(Task details): Up to and including the line with "o.location = (x, d, z);", write out the listing from its first line, minus the pictures.

begin Given data

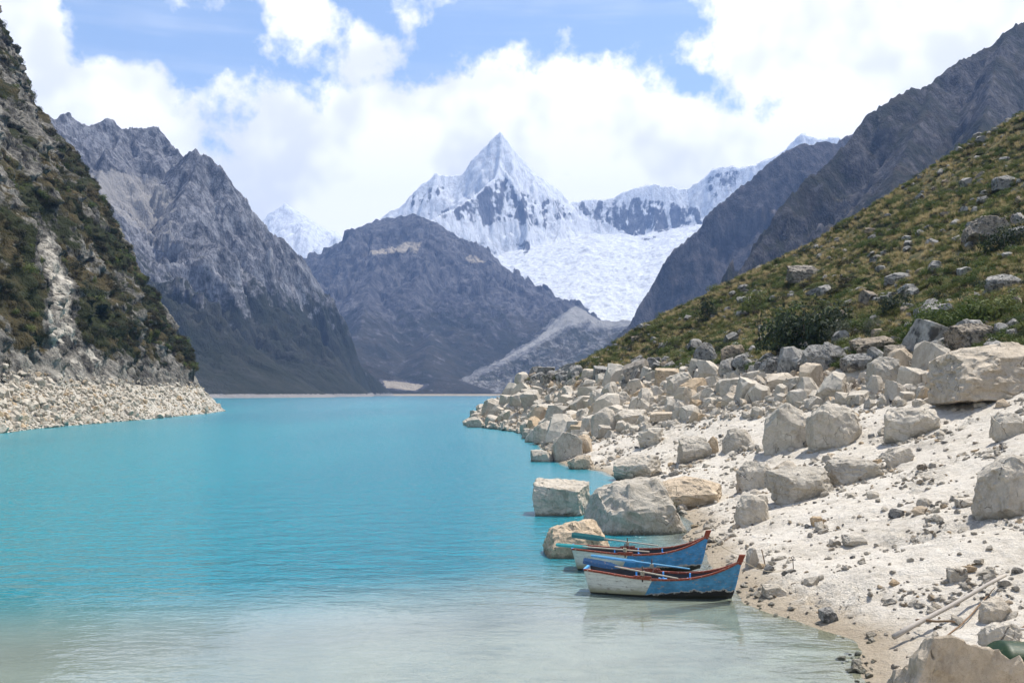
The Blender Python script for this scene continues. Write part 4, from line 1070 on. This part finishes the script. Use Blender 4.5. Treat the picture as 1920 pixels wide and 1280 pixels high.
for i in np.argsort(-1.0 / y)[::13]:
    if z[i] < 9 or c_ >= 40: continue
    c_ += 1; kd = rb2.choice(['green', 'green', 'dark'])
    rt = empty('bush', (float(x[i]), float(y[i]), float(z[i]) - .05), (0, 0, rb2.uniform(0, 6))); s = rb2.uniform(.7, 1.35)
    f_ = new_obj('foliage', BU[kd][rb2.randrange(3)], parent=rt); f_.scale = (s * 1.1, s, s * .9)
    st_ = new_obj('stems', STEM, parent=rt); st_.scale = (s * .8, s * .8, s * .7)
    tag(rt, 'low green bush', 'bush', 'small bushes in the grass'); small_set.append(rt)
label_by_spot(small_set, 'small low green bush in the grass')
DRYS = [(1560, 728, 60, 46, 'dry grey twig bush in front of the black weathered boulder'), (1590, 736, 56, 40, 'dry brown twig bush left of the rounded pale boulder'), (1725, 705, 60, 34, 'bare thin bush in the sand left of the huge pale boulder'),
        (1380, 722, 60, 28, 'dry twigs low in the rubble under the grass edge'), (1430, 726, 44, 26, 'little dead shrub in the rubble left of the dry grey twig bush')]
for i, (px, py, wp, hp, label) in enumerate(DRYS):
    x, d, z = on_ground(px, py); o = new_obj('dry_bush', DRY[i % 2]); s = wp / F * d * .75
    o.location = (x, d, z); o.scale = (s, s, hp / F * d * 1.1); o.rotation_euler = (0, 0, i); tag(o, label, 'dry bush', 'leafless bushes at the grass edge')

# brushwood on the cliff
r3 = np.random.default_rng(21)
N3 = 26000
y = r3.uniform(120, 352, N3); z = r3.uniform(9, 150, N3) 
vg = 0.55 + 0.9 * fbm(y / 20, z / 16, 3.3, 4); x = cliff_x(y, z)
px, py = project(x, y, z)
sc_ = poly_mask(px, py, [(75, 430), (112, 440), (118, 490), (145, 530), (145, 600), (155, 640), (95, 660), (80, 600), (90, 540), (65, 480)], 8) + poly_mask(px, py, [(95, 640), (150, 625), (215, 690), (240, 720), (150, 735), (100, 720)], 10) + .8 * poly_mask(px, py, [(290, 640), (320, 660), (380, 750), (420, 770), (340, 775)], 10)
pr = np.clip((vg - .40) * 2.0, 0, 1) * sstep(z + 3 * fbm(y / 12, z / 12, 2.0, 3), 10, 18) * (1 - np.clip(sc_, 0, 1)) * np.interp(py, [60, 250, 420], [.25, .55, 1]) * np.clip((y / 350.) ** 1.2, 0, 1)
ok_ = (r3.random(N3) < pr) & (px > -120) & (px < 470)
x, y, z = x[ok_], y[ok_], z[ok_]; n = len(x); s = np.clip(np.exp(r3.normal(.28, .4, n)), .5, 3.2)
pk = np.where(r3.random(n) < .5, 9 + r3.integers(0, 3, n), np.where(r3.random(n) < .75, 3 + r3.integers(0, 3, n), r3.integers(0, 3, n)))
scatter('brushwood', np.stack([x - .25 * s, y, z - .1 * s], 1), np.stack([r3.uniform(-.2, .2, n), r3.uniform(.3, .7, n), r3.uniform(-.5, .5, n)], 1), s[:, None] * np.stack([r3.uniform(.8, 1.2, n), r3.uniform(.9, 1.4, n), r3.uniform(.8, 1.3, n)], 1), pk, SRC_B,
        'brown and dark green brushwood clinging to the cliff', 'brushwood')


# ------------------------------------------------------------------ boats
def tube(V, Fc, pts, radii, n=8):
    pts = [np.array(p, float) for p in pts]; k0 = len(V)
    for i, p in enumerate(pts):
        d = pts[min(i + 1, len(pts) - 1)] - pts[max(i - 1, 0)]; d /= np.linalg.norm(d) + 1e-9
        s = np.cross(d, (0, 0, 1.0)) if abs(d[2]) < .9 else np.cross(d, (1.0, 0, 0)); s /= np.linalg.norm(s); q = np.cross(s, d)
        for j in range(n):
            a = 6.2832 * j / n; V.append(tuple(p + (s * math.cos(a) + q * math.sin(a)) * radii[i]))
    for i in range(len(pts) - 1):
        for j in range(n):
            a, b = k0 + i * n + j, k0 + i * n + (j + 1) % n; Fc.append((a, b, b + n, a + n))
    Fc.append(tuple(k0 + j for j in range(n))[::-1]); Fc.append(tuple(k0 + (len(pts) - 1) * n + j for j in range(n)))


def box(V, Fc, c, h, R=None):
    k = len(V); R = R if R is not None else np.eye(3)
    for sx in (-1, 1):
        for sy in (-1, 1):
            for sz in (-1, 1): V.append(tuple(np.array(c) + R @ (np.array([sx, sy, sz]) * np.array(h))))
    for f in ((0, 1, 3, 2), (4, 6, 7, 5), (0, 4, 5, 1), (2, 3, 7, 6), (0, 2, 6, 4), (1, 5, 7, 3)): Fc.append(tuple(k + i for i in f))


def build(name, V, Fc, m_, parent=None, smooth=False, bevel=0.0):
    me = bpy.data.meshes.new(name); me.from_pydata([tuple(map(float, v)) for v in V], [], Fc)
    if bevel:
        bm = bmesh.new(); bm.from_mesh(me); bmesh.ops.bevel(bm, geom=list(bm.edges), offset=bevel, segments=2, affect='EDGES'); bm.to_mesh(me); bm.free()
    if smooth: me.polygons.foreach_set('use_smooth', np.full(len(me.polygons), True))
    return new_obj(name, me, m_, parent)


def hull_paint(name, white, blue, split, slant, black=0.20, ragged=0.13):
    m, t = mat(name)
    P = t.n('ShaderNodeTexCoord').outputs['Object']; sp = t.n('ShaderNodeSeparateXYZ', {0: P}); x, z = sp.outputs[0], sp.outputs[2]
    n1 = t.noise(t.vscale(P, (1.0, 1.0, 1.6)), 4.2, 7, 0.72); n2 = t.noise(P, 26.0, 4, 0.65); st = t.noise(t.vscale(P, (2.0, 2.0, 14.0)), 2.2, 4, 0.6)
    wc = t.mix(t.smooth(st, 0.4, 0.7), white, tuple(c * .78 for c in white))
    wc = t.mix(t.smooth(t.m('ADD', z, t.m('MULTIPLY', n1, -0.35)), 0.12, -0.12), wc, (0.36, 0.34, 0.22))   # grime along the waterline
    bc = t.mix(t.smooth(n1, 0.35, 0.68), tuple(c * .72 for c in blue), tuple(min(1, c * 1.18) for c in blue))
    edge = t.m('SUBTRACT', t.m('SUBTRACT', x, split), t.m('MULTIPLY', z, slant))
    col = t.mix(t.smooth(edge, -.012, .012), wc, bc)
    chip = t.m('MULTIPLY', t.smooth(t.noise(t.vscale(P, (1.0, 1.0, 3.0)), 5.5, 6, 0.72), 0.59, 0.62), 0.9)
    col = t.mix(chip, col, t.mix(n2, (0.20, 0.16, 0.12), (0.42, 0.38, 0.32)))
    # tar bared at the bow, with a torn upper edge
    lim = t.m('MULTIPLY', t.smooth(edge, -.1, 1.3), black)
    rag = t.m('SUBTRACT', z, t.m('ADD', lim, t.m('MULTIPLY', t.m('SUBTRACT', n1, 0.5), ragged * 3)))
    g1 = t.m('MULTIPLY', t.smooth(rag, 0.055, 0.045), t.smooth(edge, 0.0, .05)); col = t.mix(g1, col, (0.42, 0.40, 0.36))
    g2 = t.m('MULTIPLY', t.smooth(rag, 0.012, 0.0), t.smooth(edge, 0.0, .05)); col = t.mix(g2, col, (0.018, 0.017, 0.016))
    base = t.smooth(z, 0.035, 0.015); col = t.mix(base, col, (0.03, 0.03, 0.022))
    seam = t.m('PINGPONG', t.m('ADD', z, t.m('MULTIPLY', x, 0.03)), 0.075)
    h = t.m('ADD', t.m('MULTIPLY', t.smooth(seam, 0.0, 0.008), 0.5), t.m('MULTIPLY', n2, 0.35))
    col = t.mix(t.m('MULTIPLY', t.smooth(seam, 0.006, 0.0), 0.45), col, (0.05, 0.05, 0.05))
    principled(t, col, 0.55, h, 0.5, 0.012, 0.35)
    return m


M_RED = simple_mat('red_paint', (0.24, 0.055, 0.028), 0.65, 0.4, 9, 0.004, (1, 1, 1), ((0.42, 0.31, 0.25), 0.57))
M_INNER = simple_mat('dark_inner_planks', (0.055, 0.05, 0.05), 0.85, 0.4, 7, 0.006, (1, 5, 5))
M_SEAT = simple_mat('bright_blue_paint', (0.10, 0.36, 0.70), 0.55, 0.25, 7, 0.003, (1, 1, 1), ((0.42, 0.45, 0.46), 0.60))
M_IRON = simple_mat('rusty_iron', (0.05, 0.035, 0.03), 0.7, 0.4, 30, 0.002)
M_WOOD = simple_mat('bleached_wood', (0.40, 0.36, 0.31), 0.85, 0.3, 6, 0.006, (1, 1, 1))
M_WOOD_B = simple_mat('brown_wood', (0.20, 0.13, 0.075), 0.85, 0.35, 8, 0.006)
M_WOOD_P = simple_mat('pale_peeled_wood', (0.62, 0.58, 0.52), 0.8, 0.15, 8, 0.003)
M_ROPE = simple_mat('rope', (0.44, 0.38, 0.28), 0.95, 0.35, 60, 0.004)
M_OAR_DB = simple_mat('navy_oar_paint', (0.035, 0.10, 0.22), 0.55, 0.3, 8, 0.003, (1, 1, 1), ((0.30, 0.24, 0.20), 0.58))
M_OAR_LB = simple_mat('sky_blue_oar_paint', (0.13, 0.38, 0.62), 0.55, 0.3, 8, 0.003, (1, 1, 1), ((0.35, 0.35, 0.33), 0.62))
M_OAR_TD = simple_mat('dark_teal_oar_paint', (0.025, 0.16, 0.16), 0.55, 0.3, 8, 0.003, (1, 1, 1), ((0.22, 0.18, 0.15), 0.60))
M_OAR_T = simple_mat('teal_oar_paint', (0.05, 0.36, 0.36), 0.55, 0.25, 8, 0.003)
M_SHAFT = simple_mat('worn_oar_shaft', (0.42, 0.37, 0.30), 0.75, 0.3, 12, 0.003)
M_SHAFT_B = simple_mat('blue_oar_shaft', (0.16, 0.40, 0.58), 0.6, 0.3, 10, 0.003)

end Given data

(Task response):
The Blender Python script for this scene continues. Write part 4, from line 1070 on. This part finishes the script. Use Blender 4.5. Treat the picture as 1920 pixels wide and 1280 pixels high.
for i in np.argsort(-1.0 / y)[::13]:
    if z[i] < 9 or c_ >= 40: continue
    c_ += 1; kd = rb2.choice(['green', 'green', 'dark'])
    rt = empty('bush', (float(x[i]), float(y[i]), float(z[i]) - .05), (0, 0, rb2.uniform(0, 6))); s = rb2.uniform(.7, 1.35)
    f_ = new_obj('foliage', BU[kd][rb2.randrange(3)], parent=rt); f_.scale = (s * 1.1, s, s * .9)
    st_ = new_obj('stems', STEM, parent=rt); st_.scale = (s * .8, s * .8, s * .7)
    tag(rt, 'low green bush', 'bush', 'small bushes in the grass'); small_set.append(rt)
label_by_spot(small_set, 'small low green bush in the grass')
DRYS = [(1560, 728, 60, 46, 'dry grey twig bush in front of the black weathered boulder'), (1590, 736, 56, 40, 'dry brown twig bush left of the rounded pale boulder'), (1725, 705, 60, 34, 'bare thin bush in the sand left of the huge pale boulder'),
        (1380, 722, 60, 28, 'dry twigs low in the rubble under the grass edge'), (1430, 726, 44, 26, 'little dead shrub in the rubble left of the dry grey twig bush')]
for i, (px, py, wp, hp, label) in enumerate(DRYS):
    x, d, z = on_ground(px, py); o = new_obj('dry_bush', DRY[i % 2]); s = wp / F * d * .75
    o.location = (x, d, z); o.scale = (s, s, hp / F * d * 1.1); o.rotation_euler = (0, 0, i); tag(o, label, 'dry bush', 'leafless bushes at the grass edge')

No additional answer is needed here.